Richler, Mordecai: Barney’s Version

Courtesy of Knopf Canada

Richler, Mordecai
Barney’s Version
Knopf Canada, 1997
Hardcover

First published in the Haliburton County Echo, County Life
Summer, 1998

Review by:  Kerry Riley

After eight long years, Mordecai Richler, the novelist, is back. His new book, Barney’s Version, made me realize just how much I had missed him.

As the title suggests, the book is an attempt by one man (Barney Panofsky) in what he senses are his declining years, to record his version of his life story. The impetus for this effort is the impending publication of the memoirs of one Terry McIver, a writer who was a marginal member of a pack of Barney’s compatriots in 1950’s Paris and whose work, in Barney’s own caustic opinion, could have been “justly neglected.” McIver’s memoirs implicate Barney in the disappearance (and suspected murder) of Barney’s best friend, the tremendously talented but apparently ineffectual Boogie. At the time, charges were laid against Barney and then dismissed, but he suspects that most people believe that he got away with murder. Thirty years later, he continues to insist on his innocence.

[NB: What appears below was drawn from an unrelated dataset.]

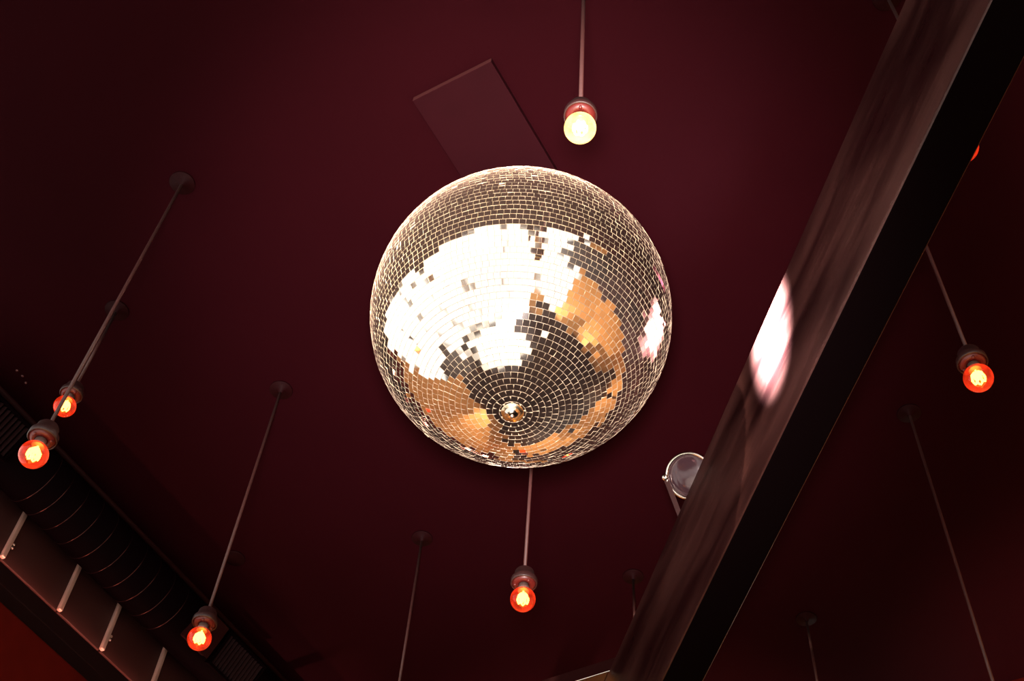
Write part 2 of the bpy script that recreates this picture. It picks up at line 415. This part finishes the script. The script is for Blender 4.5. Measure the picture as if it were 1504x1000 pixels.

He’s a filthy rich, thrice-married, tap-dancing, possibly homicidal, self-described schlockmeister, who got his start importing cheese and made it big working tax loop-holes in the Canadian film industry. He fell in love forever on the night of his second marriage–but not with his new wife. Any version of Barney’s life is necessarily complicated.

The trouble is, Barney’s memory is giving him a little trouble. As he attempts to walk through his memories, from the early years in Paris to the day of Boogie’s disappearance, the reader is treated to a wonky, unpredictable ramble among the highways and byways of his life, with many side trips to revisit petty grievances, old resentments, lost loves and drinking buddies.

Alternately boorish and charming, nasty and nice, loving and hateful, Barney time after time, gains and then loses the reader’s confidence. Just when one feels inclined to believe that, as he insists, he loved his friend dearly and still hoped, one day, for his return, he admits that he is no longer sure whether he murdered Boogie or not. To make matters worse, he further admits that when cornered, he always lies. Is he a murderer?–the answer, for the reader, is the essential key to Barney’s character. We do eventually get our answer, but not from Barney.

The rambling nature of the narrative gives Richler ample opportunity to riff on some of his favourite themes. CanLit, feminists, the Quebec situation, all benefit from his acerbic attentions–politically correct sensibilities beware!

In the end, Barney’s Version is an unforgettable, funny, touching commentary on the essential sadness of living and aging, the nature of memory, the importance of family and the elusiveness of the meaning of any one life.